WHAT THIS TASK INVOLVES:
Look for the string "from" in the lines and copy each line that has it.

***** SOURCE DATA

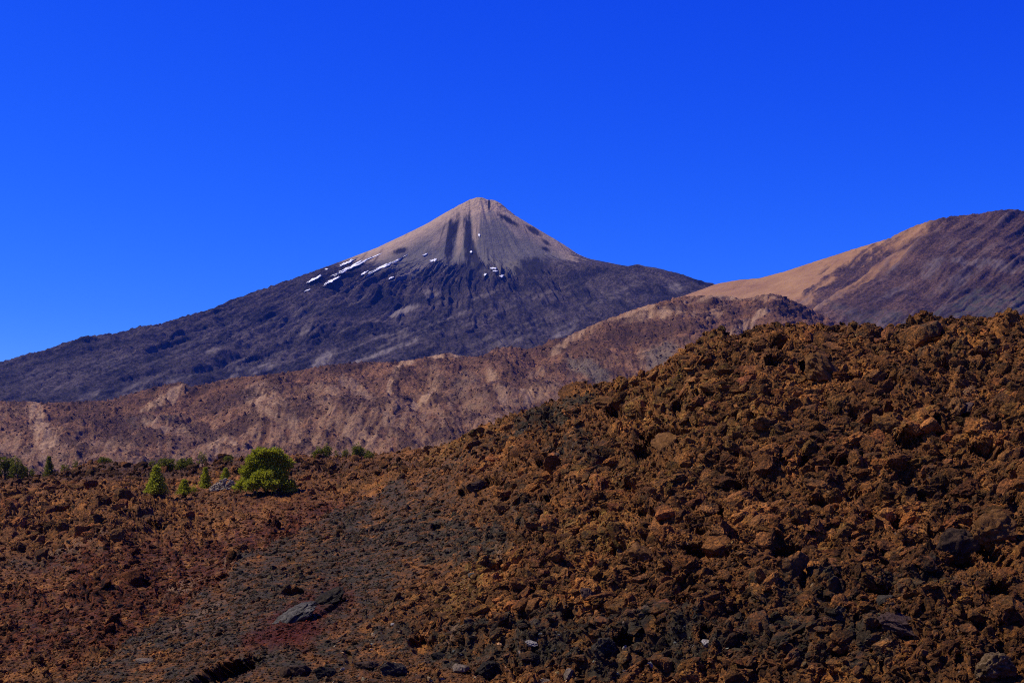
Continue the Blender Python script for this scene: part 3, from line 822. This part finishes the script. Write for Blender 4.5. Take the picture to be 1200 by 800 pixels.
MAT_CAP = plain_rock('capped_stone', (.060, .034, .014), (.26, .165, .075), 2.6)
NOTABLE = [  # px, py, width, height, template, spin, tilt, material, label
    (722, 478, 52, 22, 2, .3, -.25, MAT_TAN, 'broad tan boulder overhanging a black hollow left of the hill crest'),
    (676, 455, 44, 22, 4, 1., 0, None, 'rounded brown outcrop at the left end of the crest where the hill steps down'),
    (692, 456, 26, 18, 7, 2., .3, None, 'second brown block against the right side of the rounded crest outcrop'),
    (838, 394, 34, 26, 1, 2.2, 0, None, 'knobby brown outcrop standing on the skyline above the slanting crest'),
    (858, 398, 26, 20, 8, .7, 0, None, 'low brown block right of the knobby skyline outcrop'),
    (1078, 386, 50, 34, 9, .4, .2, None, 'big brown block of rock on the skyline below the scrubby slope'),
    (1178, 379, 34, 26, 10, 1.5, .3, None, 'craggy brown block on the skyline near the end of the crest'),
    (1018, 386, 26, 20, 13, .2, 0, None, 'pointed brown rock on the crest beneath the meeting of tan and dark slopes'),
    (940, 380, 18, 18, 11, .2, .3, None, 'upright orange brown point of rock on the crest below the tan slope'),
    (962, 432, 46, 30, 2, .8, -.6, MAT_TAN, 'large tilted orange slab with a black cleft along its left edge'),
    (990, 442, 30, 18, 5, .2, -.5, MAT_RUST, 'rust coloured slab lying against the large tilted orange slab'),
    (834, 722, 38, 42, 8, .1, 0, MAT_RUST, 'squarish rust orange block standing above the dark boulders'),
    (1058, 728, 52, 24, 2, .1, -.2, MAT_VIOLET, 'flat violet grey slab leaning out of the brown rubble'),
    (1166, 780, 54, 40, 5, 1.2, 0, MAT_CAP, 'large grey tan boulder lowest on the hill below the flat violet slab'),
    (711, 757, 38, 32, 5, .4, 0, MAT_GREY, 'large rounded grey boulder among the dark rocks at the hill foot'),
    (345, 721, 66, 18, 8, .0, .52, MAT_SLATE, 'long light grey slab ledge above the crimson cinder'),
    (389, 701, 42, 18, 2, .0, .52, MAT_DARK, 'dark slab continuing the light grey ledge uphill over a black gap'),
    (357, 783, 26, 22, 3, .9, 0, MAT_UMBER, 'brown grey boulder sitting on the foot of the crimson cinder'),
    (384, 788, 26, 18, 6, .3, 0, MAT_DARK, 'dark boulder beside the brown grey one below the crimson cinder'),
    (338, 788, 20, 16, 9, 1.9, 0, MAT_UMBER, 'smaller brown stone left of the boulder under the crimson cinder'),
    (515, 767, 24, 16, 12, .5, 0, MAT_DARK, 'flat dark stone below the ochre crusted hollow'),
    (539, 783, 24, 12, 9, .2, -.2, MAT_PALE, 'pale pinkish slab among the black boulders at the hill foot'),
    (433, 778, 30, 16, 3, .2, 0, MAT_UMBER, 'brown flat stone at the edge between crimson cinder and grey rubble'),
    (462, 785, 34, 22, 6, 1., 0, MAT_GREY, 'grey boulder right of the brown flat stone at the hill foot'),
    (575, 785, 40, 26, 5, 2., 0, MAT_DARK, 'blackish boulder left of the small tan stones at the hill foot'),
    (1036, 703, 24, 15, 9, 0, 0, MAT_GREY, 'smooth grey boulder lying above the flat violet slab'),
    (694, 696, 20, 18, 11, .3, 0, MAT_VIOLET, 'small violet stone in the orange rubble right of the ochre crust'),
    (764, 778, 11, 15, 12, .7, .5, MAT_WHITE, 'upright white stone among the black boulders'),
    (667, 789, 14, 17, 4, .7, 0, MAT_PALE, 'rounded pale tan stone at the hill foot'),
    (637, 797, 17, 8, 6, .2, 0, MAT_PALE, 'flat pale tan stone beside the rounded tan one'),
    (735, 785, 12, 8, 3, .5, 0, MAT_PALE, 'small cream stone left of the upright white stone'),
    (735, 760, 8, 9, 13, 1.5, .4, MAT_WHITE, 'little white stone wedged above the cream stone'),
    (832, 753, 13, 9, 0, .3, .3, MAT_WHITE, 'pale grey chip lying under the rust orange block'),
    (627, 752, 15, 6, 2, .1, -.2, MAT_WHITE, 'white streaked stone on the dark rocks below the ochre crust'),
    (654, 742, 14, 8, 5, .1, .1, MAT_SLATE, 'bluish white stone beside the white streaked one'),
    (405, 783, 7, 6, 5, .1, .1, MAT_WHITE, 'tiny white stone between two dark boulders below the crimson cinder'),
    (464, 731, 7, 4, 9, .1, .1, MAT_WHITE, 'small white chip on the dark scree right of the crimson cinder'),
    (556, 674, 12, 6, 9, .1, .1, MAT_SLATE, 'flat grey chip lying on fine brown scree'),
    (732, 646, 12, 10, 6, .1, .1, MAT_SLATE, 'bluish grey stone among orange blocks mid slope'),
    (1225 - 90, 480, 22, 16, 4, .1, .1, MAT_VIOLET, 'pinkish grey boulder high on the rubble slope'),
    (172, 612, 30, 20, 8, .4, 0, MAT_UMBER, 'large dark brown boulder on the plain below the small cone shaped trees'),
    (139, 627, 18, 18, 2, 1.3, .3, MAT_TAN, 'tan block leaning beside the large dark boulder on the plain'),
    (198, 618, 22, 14, 12, 2., 0, MAT_DARK, 'black boulder right of the large dark boulder on the plain'),
    (152, 679, 38, 22, 13, 1.3, 0, MAT_RUST, 'rust red crag casting a black shadow on the cinder plain'),
    (141, 709, 10, 7, 5, 1.3, 0, MAT_GREY, 'small grey stone below the rust red crag'),
    (83, 634, 9, 7, 3, .3, 0, MAT_GREY, 'bluish grey stone on the edge of the cinder plain'),
    (20, 640, 24, 16, 11, .3, 0, None, 'rounded brown block in the rubble field left of the tan leaning block'),
    (175, 774, 22, 6, 2, .3, -.1, MAT_PALE, 'thin pale slab over a black gap on the dark slope'),
    (562, 569, 26, 13, 10, 2.1, 0, MAT_UMBER, 'dark boulder above the pair of black hollows on the left spur'),
    (592, 594, 24, 18, 1, .1, 0, MAT_TAN, 'orange boulder at the top of the smooth reddish scree patch'),
    (700, 500, 34, 18, 7, 1.1, 0, None, 'brown block below the broad tan overhanging boulder'),
    (790, 520, 40, 26, 4, 1.9, 0, MAT_TAN, 'large orange crag above a wide black hollow mid hill'),
    (1120, 635, 50, 40, 8, .6, .5, MAT_UMBER, 'big leaning brown slab above a deep black hollow'),
    (1165, 620, 50, 44, 2, .9, .5, MAT_TAN, 'tan faced slab leaning over the deepest black hollow of the slope'),
    (930, 665, 40, 40, 10, .3, 0, None, 'tall brown block beside a narrow upright black cleft'),
    (765, 648, 40, 26, 1, .3, 0, MAT_TAN, 'orange block overhanging a black hollow at the lower slope'),
    (850, 640, 46, 30, 7, .8, 0, None, 'wide brown crag beside the longest black hollow of the lower slope'),
]
NOTABLE_BOXES = [q[:4] for q in NOTABLE]
for (px, py, w, h, k, spin, tilt, mat, label) in NOTABLE:
    p, i, j = on_ground(px, py + h * .25)
    s = p[1] / F
    me = TEMPL[k]
    a = np.array([v.co for v in me.vertices]); ex = np.abs(a).max(0)
    place_rock(k, p + np.array([0, 0, (h * .18 if mat is not None or py > 460 else -h * .12) * s]), (w * s * .55 / ex[0], w * s * .5 / ex[1], h * s * .6 / ex[2]), (.15, -tilt, spin * .25), Z1[i, j], (1, 1, 1), label, mesh=me, mat=mat)

# ------------------------------------------------------------------ scattered rubble
def scatter(n):
    px = rng.uniform(-260, 1460, n * 2); tt = rng.uniform(-.22, 1.0, n * 2)
    j = np.clip(np.searchsorted(GPX, px), 0, len(GPX) - 1)
    i = np.clip(np.searchsorted(GT, tt), 0, len(GT) - 1)
    ro = ROUGH[i, j]
    # coverage follows how tall each column of slope looks, and how blocky the ground is
    dens = (800 - interp(SKY_A, px)) / 435 * (.55 + .45 * ro)
    dens = dens * (1 - .93 * (HOLLOW[i, j] > .3)) * (1 - .93 * (HOLLOW[np.clip(i - 8, 0, len(GT) - 1), j] > .3) * 0)
    keep = rng.uniform(0, 1, n * 2) < dens
    return px[keep][:n], i[keep][:n], j[keep][:n], ro[keep][:n]


spx, si, sj, sro = scatter(210000)
N = len(spx)
sp = GP[si, sj]
u = rng.uniform(0, 1, N)
size = 1.25 * (u + 1e-4) ** (-.5)                        # apparent radius in photo pixels, many small and few large
size = np.minimum(size, 4.5 + 11 * sro) * (.75 + .25 * sro)
gpy = GPYc[si, sj]
for cx, cy, a, b, ang in HOLLOWS:                        # keep big blocks from plugging the hollows
    q = blob(spx, gpy, cx, cy + b * .6, a * 1.25, b * 1.9, ang, .1) > .5
    size = np.where(q & (size > 2.5), 1.5, size)
for tx, ty, tw, th in ((312, 575, 80, 50), (184, 579, 30, 31), (217, 579, 20, 16), (241, 575, 20, 26), (265, 570, 34, 16), (230, 580, 120, 10)):
    q = (np.abs(spx - tx) < tw * .55) & (gpy > ty - 6) & (gpy < ty + 22)
    size = np.where(q, np.minimum(size, 2.5), size)
for nb in NOTABLE_BOXES:
    q = (np.abs(spx - nb[0]) < nb[2] * .5) & (gpy > nb[1] - nb[3] * .3) & (gpy < nb[1] + nb[3] * 1.1)
    size = np.where(q, np.minimum(size, 3.), size)
size = np.where(gpy < interp(SKY_A, spx) + 12, np.minimum(size, 7.5), size)
rad = size * sp[:, 1] / F
Zs = Z1[si, sj].copy(); Zx = Z2[si, sj]
order = np.argsort(-size * ((spx > -5) & (spx < 1205) & (GPYc[si, sj] < 815)))
BIGN = 240
big = order[:BIGN]; rest = order[BIGN:]
tint = rng.uniform(.6, 1.35, (N, 1)) * np.ones((N, 3)) * rng.normal(1, .05, (N, 3))
tint *= (1 - .65 * Zx[:, 2:3]) * (1 + Zx[:, 0:1] * np.array([[-.25, -.7, -.6]]))
pale = rng.uniform(0, 1, N) < .012
pale &= size < 4
foot = (gpy > 742) & (spx > 380) & (spx < 860) & (rng.uniform(0, 1, N) < .05) & (size < 6) & (size > 1.5)
pale |= foot
tint[pale] *= np.array([1.8, 2.3, 2.8])
tint[foot] *= np.array([2., 2.4, 2.8])
for n, q in enumerate(big):
    r = rad[q]; k = int(rng.integers(0, len(TEMPL)))
    place_rock(k, sp[q] + np.array([0, 0, -r * .05]), (r * rng.uniform(.8, 1.25), r * rng.uniform(.8, 1.25), r * rng.uniform(.7, 1.1)), (float(rng.normal(.25, .4)), float(rng.normal(.35, .4)), float(rng.choice([0, np.pi]) + rng.normal(0, .6))), Zs[q], tint[q],
               'rough brown lava rock lying in the crowded rubble of the slope')


def build_rubble(name, P, rad, Zs, tint, label, mat=None):
    me = bpy.data.meshes.new(name)
    P = P.astype(np.float32); n = len(P)
    me.vertices.add(n); me.vertices.foreach_set('co', P.ravel())

    def put(name, typ, arr, key):
        a = me.attributes.new(name, typ, 'POINT'); a.data.foreach_set(key, np.ascontiguousarray(arr).ravel())
    r = rad.astype(np.float32)
    put('size', 'FLOAT_VECTOR', (r[:, None] * rng.uniform(.75, 1.3, (n, 3))).astype(np.float32), 'vector')
    put('turn', 'FLOAT_VECTOR', np.stack([rng.normal(.25, .5, n), rng.normal(.35, .5, n), rng.choice([0, np.pi], n) + rng.normal(0, .7, n)], -1).astype(np.float32), 'vector')
    one = np.ones((n, 1))
    put('zone', 'FLOAT_COLOR', np.hstack([Zs, one]).astype(np.float32), 'color')
    put('tint', 'FLOAT_COLOR', np.hstack([tint, one]).astype(np.float32), 'color')
    put('pick', 'INT', rng.integers(0, len(TEMPL), n).astype(np.int32), 'value')
    o = link(name, me)
    tag(o, label, 'rubble', kind='stuff')
    ng = bpy.data.node_groups.new('rubble', 'GeometryNodeTree')
    ng.interface.new_socket('Geometry', in_out='INPUT', socket_type='NodeSocketGeometry')
    ng.interface.new_socket('Geometry', in_out='OUTPUT', socket_type='NodeSocketGeometry')
    N_ = ng.nodes.new; L = ng.links.new
    gi = N_('NodeGroupInput'); go = N_('NodeGroupOutput')
    iop = N_('GeometryNodeInstanceOnPoints'); m2p = N_('GeometryNodeMeshToPoints')
    L(gi.outputs[0], m2p.inputs[0]); L(m2p.outputs[0], iop.inputs['Points'])
    join = N_('GeometryNodeGeometryToInstance')
    srcs = []
    used = {}
    for ob in COL.objects:
        if ob.name.startswith('lava_rock') and ob.data in TEMPL and ob.data.name not in used and ob.material_slots[0].link == 'DATA':
            used[ob.data.name] = ob
    obs = [used[m.name] for m in TEMPL if m.name in used]
    for ob in reversed(obs):
        oi = N_('GeometryNodeObjectInfo'); oi.inputs[0].default_value = ob; oi.transform_space = 'ORIGINAL'
        L(oi.outputs['Geometry'], join.inputs[0])
    if mat:
        sm = N_('GeometryNodeSetMaterial'); sm.inputs['Material'].default_value = mat
        L(join.outputs[0], sm.inputs[0]); L(sm.outputs[0], iop.inputs['Instance'])
    else:
        L(join.outputs[0], iop.inputs['Instance'])
    iop.inputs['Pick Instance'].default_value = True

    def named(name, typ, sock):
        a = N_('GeometryNodeInputNamedAttribute'); a.data_type = typ; a.inputs[0].default_value = name; L(a.outputs[0], sock)
    named('pick', 'INT', iop.inputs['Instance Index']); named('size', 'FLOAT_VECTOR', iop.inputs['Scale'])
    named('turn', 'FLOAT_VECTOR', iop.inputs['Rotation'])
    L(iop.outputs[0], go.inputs[0])
    md = o.modifiers.new('rubble', 'NODES'); md.node_group = ng
    print('rubble', n, 'templates', len(obs))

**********

RESULT:
Continue the Blender Python script for this scene: part 3, from line 822. This part finishes the script. Write for Blender 4.5. Take the picture to be 1200 by 800 pixels.
for cx, cy, a, b, ang in HOLLOWS:                        # keep big blocks from plugging the hollows